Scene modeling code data
· · ·

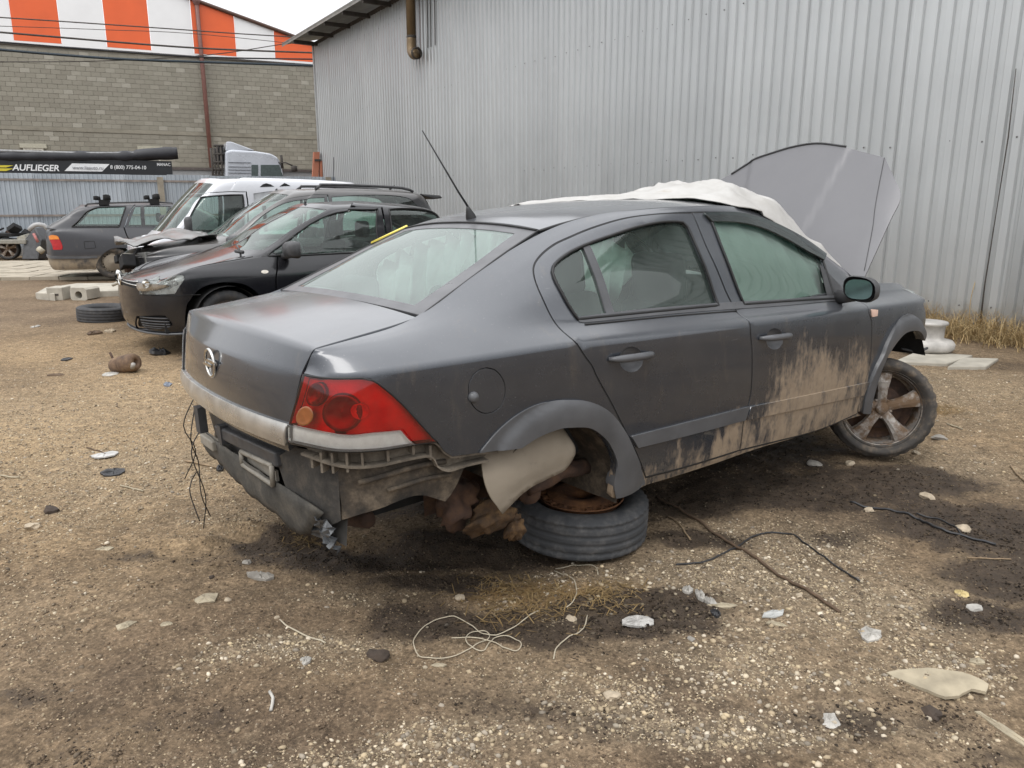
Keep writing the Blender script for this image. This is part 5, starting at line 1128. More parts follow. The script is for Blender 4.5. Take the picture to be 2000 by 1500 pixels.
lumpy('trailing_arm', [(-.02, -.66, .335), (.08, -.68, .36), (.18, -.68, .365), (.32, -.64, .33)], [.04, .04, .036, .035], M['rust_dark'], car, .45, 3, 18)
mb = MB(); mb.tube(catmull([(-.2, -.70, .40), (-.05, -.72, .37), (.06, -.70, .42), (.16, -.66, .46)], .02), .007, 6); mb.build('brake_hose', M['rubber_seal'], car)
lumpy('silencer', [(-.62, -.45, .30), (-.60, -.15, .29), (-.60, .2, .29), (-.62, .45, .30)], [.03, .10, .10, .03], M['rust_dark'], car, .1, 7)

# ---- bare rear end below the boot lid
rp = MB()
rear = [(-.86, -.70, .65), (-.90, -.50, .67), (-.925, -.2, .67), (-.93, .2, .67), (-.90, .55, .66), (-.85, .74, .64)]
rowz = [0, -.10, -.20]; V = []; F = []
for dz, dx in ((0.0, 0.015), (-.08, .03), (-.19, .045), (-.30, .03)):
    V += [(x+dx, y, z+dz) for x, y, z in catmull(rear, .05)]
n = len(catmull(rear, .05))
for k in range(3):
    for i in range(n-1): F.append((k*n+i, k*n+i+1, (k+1)*n+i+1, (k+1)*n+i))
mobj('rear_panel', V, F, simple('dirty_dark_panel', (.055, .052, .048), .6, var=.4, scale=8, bump=.1), car, smooth=True)
def rbox(name, pts4, depth, mat, label=None, holes=False):
    # quad in the rear plane given as (y, z) corners at x, extruded forward
    V = [(x, y, z) for x, y, z in pts4]+[(x+depth, y, z) for x, y, z in pts4]
    o = mobj(name, V, [(0, 1, 2, 3), (7, 6, 5, 4), (0, 4, 5, 1), (1, 5, 6, 2), (2, 6, 7, 3), (3, 7, 4, 0)], mat, car); bevel(o, .008, 2)
    if label: o['label'] = label
    return o
rbox('crash_beam', [(-.925, .28, .592), (-.935, -.10, .60), (-.93, -.395, .625), (-.93, -.385, .572), (-.935, -.10, .545), (-.925, .26, .535)][:0] or [(-.93, .30, .585), (-.93, -.39, .632), (-.93, -.395, .575), (-.93, .28, .535)], .05, M['plastic'])
bf = simple('beige_plastic', (.24, .22, .185), .6, var=.2, scale=15)
fr = [(-.932, -.03, .548), (-.932, -.355, .574), (-.932, -.345, .498), (-.932, -.03, .495)]
V = list(fr)+[(x-.018, y*.97+(-.006), z*.985+.008) for x, y, z in fr]
mb = MB()
for i in range(4):
    a, b = Vector(fr[i]), Vector(fr[(i+1) % 4]); mb.tube([a, b], .010, 6)
mb.box((-.915, -.34, .505), (-.905, -.04, .545)); mb.build('plate_lamp_frame', bf, car)
mb = MB(); mb.box((-.94, .33, .46), (-.90, .50, .505)); bevel(mb.build('bumper_clip', bf, car), .006)
mb = MB(); mb.box((-.935, .20, .52), (-.90, .245, .60)); mb.build('bumper_clip', M['plastic'], car)
mb = MB(); mb.box((-.935, .50, .50), (-.90, .56, .62)); mb.build('bumper_clip', M['plastic'], car)
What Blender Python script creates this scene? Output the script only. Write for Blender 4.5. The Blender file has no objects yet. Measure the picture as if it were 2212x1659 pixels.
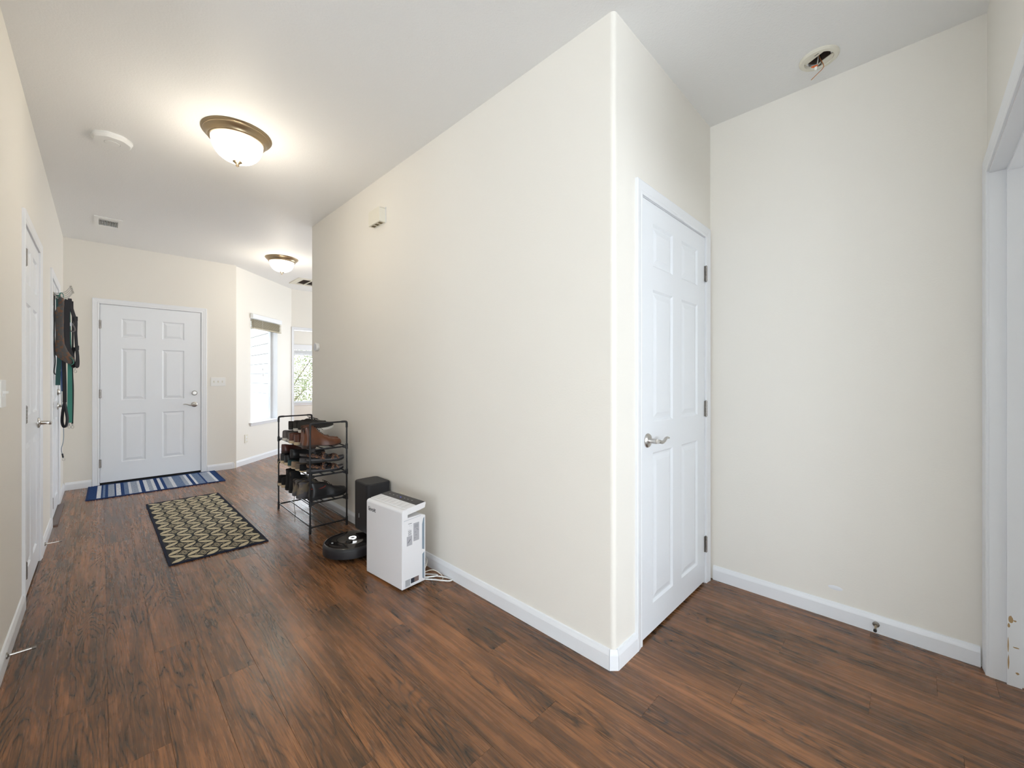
import bpy, bmesh, math, random
from math import sin, cos, pi, sqrt, radians as R
from mathutils import Vector, Matrix
random.seed(7)
D = bpy.data
SC = bpy.context.scene
COL = SC.collection

# ------------------------------------------------------------------ camera
H = 2.743
cam_d = D.cameras.new('camera'); cam = D.objects.new('camera', cam_d); COL.objects.link(cam)
cam_d.sensor_fit = 'HORIZONTAL'; cam_d.sensor_width = 36.0
cam_d.lens = 36.0 * 878.3 / 2212.0
cam_d.shift_y = -(829.5 - 817.5) / 2212.0
cam_d.clip_start = 0.02
cam.location = (0, 0, 1.2131)
cam.rotation_euler = (pi / 2, 0, -0.7901)
SC.camera = cam

# ------------------------------------------------------------------ colour management, world
SC.view_settings.view_transform = 'Standard'
SC.view_settings.look = 'None'
SC.view_settings.gamma = 1.0
SC.view_settings.use_curve_mapping = False
SC.view_settings.exposure = 0.0
wd = D.worlds.new('sky'); SC.world = wd; wd.use_nodes = True
nt = wd.node_tree; nt.nodes.clear()
o_ = nt.nodes.new('ShaderNodeOutputWorld'); b_ = nt.nodes.new('ShaderNodeBackground')
tc_ = nt.nodes.new('ShaderNodeTexCoord'); sp_ = nt.nodes.new('ShaderNodeSeparateXYZ'); rp_ = nt.nodes.new('ShaderNodeValToRGB')
nt.links.new(tc_.outputs['Generated'], sp_.inputs[0]); nt.links.new(sp_.outputs['Z'], rp_.inputs[0])
rp_.color_ramp.elements[0].position = 0.0; rp_.color_ramp.elements[0].color = (0.95, 0.97, 1.0, 1)
rp_.color_ramp.elements[1].position = 0.8; rp_.color_ramp.elements[1].color = (0.72, 0.84, 1.0, 1)
nt.links.new(rp_.outputs[0], b_.inputs[0]); nt.links.new(b_.outputs[0], o_.inputs[0])
b_.inputs[1].default_value = 5.0
SC.cycles.max_bounces = 10; SC.cycles.diffuse_bounces = 6; SC.cycles.glossy_bounces = 4
SC.cycles.transparent_max_bounces = 8; SC.cycles.sample_clamp_indirect = 6.0

def area(name, loc, rot, sx, sy, power, col, portal=False):
    l = D.lights.new(name, 'AREA'); l.shape = 'RECTANGLE'; l.size = sx; l.size_y = sy
    l.energy = power; l.color = col
    if portal: l.cycles.is_portal = True
    o = D.objects.new(name, l); COL.objects.link(o); o.location = loc; o.rotation_euler = rot
    return o
DAY = (0.82, 0.892, 1.0)
# daylight in the windows of the living room behind the camera, of the room on the right, of the foyer and the far room, plus an added far room fill
area('daylight_living_south', (0.10, -4.93, 1.35), (pi / 2, 0, 0), 2.65, 2.0, 80, DAY)
area('daylight_living_west', (-3.93, -1.3, 1.35), (pi / 2, 0, -pi / 2), 4.1, 1.85, 44, DAY)
area('daylight_side_room', (2.6, -3.9, 1.5), (pi / 2, 0, 0), 1.6, 1.3, 32, DAY)
area('daylight_foyer_east', (4.42, 5.95, 1.35), (pi / 2, 0, pi / 2), 1.9, 1.5, 34, DAY)
area('fill_far_room_east', (5.33, 9.2, 1.45), (pi / 2, 0, pi / 2), 1.2, 1.1, 30, DAY)  # added unseen fill, brightens the wall around the far room window
area('daylight_far_room', (3.86, 10.57, 1.26), (pi / 2, 0, pi), 1.25, 1.1, 30, DAY)

# ------------------------------------------------------------------ materials
def mat(name, col, rough=0.5, metal=0.0, spec=0.5, bump=None, var=None, emit=None, coat=0.0, trans=None, sheen=0.0):
    m = D.materials.new(name); m.use_nodes = True; n = m.node_tree; p = n.nodes['Principled BSDF']
    p.inputs['Base Color'].default_value = (*col, 1); p.inputs['Roughness'].default_value = rough
    p.inputs['Metallic'].default_value = metal; p.inputs['Specular IOR Level'].default_value = spec
    p.inputs['Coat Weight'].default_value = coat
    if emit: p.inputs['Emission Color'].default_value = (*emit[:3], 1); p.inputs['Emission Strength'].default_value = emit[3]
    if sheen: p.inputs['Sheen Weight'].default_value = sheen
    tc = n.nodes.new('ShaderNodeTexCoord')
    if bump:
        sc, st, dist = bump
        nz = n.nodes.new('ShaderNodeTexNoise'); nz.inputs['Scale'].default_value = sc; nz.inputs['Detail'].default_value = 3
        n.links.new(tc.outputs['Object'], nz.inputs['Vector'])
        bp = n.nodes.new('ShaderNodeBump'); bp.inputs['Strength'].default_value = st; bp.inputs['Distance'].default_value = dist
        n.links.new(nz.outputs[0], bp.inputs['Height']); n.links.new(bp.outputs[0], p.inputs['Normal'])
    if var:
        sc, c2, lo, hi = var
        nz = n.nodes.new('ShaderNodeTexNoise'); nz.inputs['Scale'].default_value = sc; nz.inputs['Detail'].default_value = 4
        n.links.new(tc.outputs['Object'], nz.inputs['Vector'])
        rp = n.nodes.new('ShaderNodeValToRGB'); rp.color_ramp.elements[0].position = lo; rp.color_ramp.elements[1].position = hi
        rp.color_ramp.elements[0].color = (*col, 1); rp.color_ramp.elements[1].color = (*c2, 1)
        n.links.new(nz.outputs[0], rp.inputs[0]); n.links.new(rp.outputs[0], p.inputs['Base Color'])
    return m
M = {}
M['wall'] = mat('wall_paint', (0.805, 0.775, 0.715), 0.62, spec=0.3, bump=(120, 0.10, 0.004))
M['ceil'] = mat('ceiling_paint', (0.83, 0.83, 0.82), 0.55, spec=0.35, bump=(110, 0.22, 0.005))
M['trim'] = mat('trim_paint', (0.80, 0.815, 0.84), 0.35, spec=0.45)
M['door'] = mat('door_paint', (0.80, 0.825, 0.86), 0.38, spec=0.45, bump=(300, 0.04, 0.001))
M['trimwear'] = mat('worn_trim_paint', (0.83, 0.835, 0.84), 0.38, var=(9, (0.36, 0.26, 0.16), 0.71, 0.715))
M['nickel'] = mat('satin_nickel', (0.56, 0.54, 0.51), 0.28, 1.0)
M['hinge'] = mat('dull_hinge_metal', (0.27, 0.25, 0.23), 0.42, 0.9)
M['bronze'] = mat('brushed_bronze', (0.40, 0.31, 0.20), 0.3, 1.0)
M['gapshade'] = mat('gap_shade', (0.02, 0.02, 0.022), 0.9)  # near-black stands in for the shade in gaps and openings
M['sill'] = mat('threshold_metal', (0.17, 0.13, 0.12), 0.55, 0.1)
M['glassbowl'] = mat('frosted_lamp_glass', (0.95, 0.94, 0.91), 0.4, emit=(1.0, 0.95, 0.86, 2.6))
M['plastic'] = mat('white_plastic', (0.82, 0.82, 0.80), 0.35)
M['plasticold'] = mat('aged_white_plastic', (0.75, 0.72, 0.62), 0.4)
M['plasticgrey'] = mat('pale_grey_plastic', (0.60, 0.62, 0.66), 0.35)
M['black'] = mat('black_plastic', (0.012, 0.012, 0.014), 0.35)
M['blackmatte'] = mat('black_matte_plastic', (0.013, 0.013, 0.016), 0.5)
M['blackgloss'] = mat('black_gloss_plastic', (0.010, 0.008, 0.008), 0.12, coat=0.5)
M['blacktube'] = mat('black_steel_tube', (0.012, 0.013, 0.018), 0.28, 0.2, coat=0.3)
M['siding'] = mat('white_siding', (0.80, 0.80, 0.80), 0.6)
M['blind'] = mat('cream_blind_slat', (0.50, 0.44, 0.31), 0.5)
M['blindw'] = mat('white_blind_slat', (0.72, 0.74, 0.76), 0.5)
M['vinyl'] = mat('white_vinyl_frame', (0.84, 0.86, 0.88), 0.35)
M['ground'] = mat('dry_ground', (0.50, 0.40, 0.31), 0.9, var=(2.0, (0.38, 0.36, 0.22), 0.4, 0.6))
M['leaf'] = mat('tree_leaf', (0.17, 0.23, 0.08), 0.6, var=(3.0, (0.40, 0.38, 0.22), 0.35, 0.6))
M['bark'] = mat('tree_bark', (0.16, 0.12, 0.09), 0.9)
M['copper'] = mat('copper_wire', (0.55, 0.22, 0.08), 0.35, 0.8)
M['orange'] = mat('orange_wire_nut', (0.80, 0.15, 0.03), 0.5)
M['wirew'] = mat('white_wire', (0.8, 0.8, 0.76), 0.4)
M['wireb'] = mat('black_wire', (0.012, 0.012, 0.012), 0.4)
M['wood_dark'] = mat('joist_wood', (0.14, 0.10, 0.08), 0.9)
M['ringlight'] = mat('white_ring_light', (1, 1, 1), 0.4, emit=(0.95, 0.98, 1.0, 3.0))
M['ink'] = mat('dark_print', (0.03, 0.035, 0.05), 0.5)
M['labelgrey'] = mat('grey_label', (0.42, 0.42, 0.45), 0.5)
M['labelmetal'] = mat('silver_label', (0.50, 0.53, 0.56), 0.35, 0.3)
M['labelbrown'] = mat('brown_label', (0.20, 0.15, 0.14), 0.4)
M['filter'] = mat('blue_grey_mesh', (0.22, 0.28, 0.34), 0.7)
M['purifier'] = mat('satin_white_plastic', (0.80, 0.80, 0.82), 0.32)
M['slot'] = mat('vent_shadow_plastic', (0.40, 0.40, 0.38), 0.5)
M['bluelight'] = mat('blue_button_light', (0.1, 0.1, 0.6), 0.4, emit=(0.15, 0.2, 1.0, 1.0))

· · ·

## Stated problem
Repeat the lines above, starting at the first and stopping after the line that holds "car, .1, 7)", with the pictures left out.

## Task result
Keep writing the Blender script for this image. This is part 5, starting at line 1128. More parts follow. The script is for Blender 4.5. Take the picture to be 2000 by 1500 pixels.
lumpy('trailing_arm', [(-.02, -.66, .335), (.08, -.68, .36), (.18, -.68, .365), (.32, -.64, .33)], [.04, .04, .036, .035], M['rust_dark'], car, .45, 3, 18)
mb = MB(); mb.tube(catmull([(-.2, -.70, .40), (-.05, -.72, .37), (.06, -.70, .42), (.16, -.66, .46)], .02), .007, 6); mb.build('brake_hose', M['rubber_seal'], car)
lumpy('silencer', [(-.62, -.45, .30), (-.60, -.15, .29), (-.60, .2, .29), (-.62, .45, .30)], [.03, .10, .10, .03], M['rust_dark'], car, .1, 7)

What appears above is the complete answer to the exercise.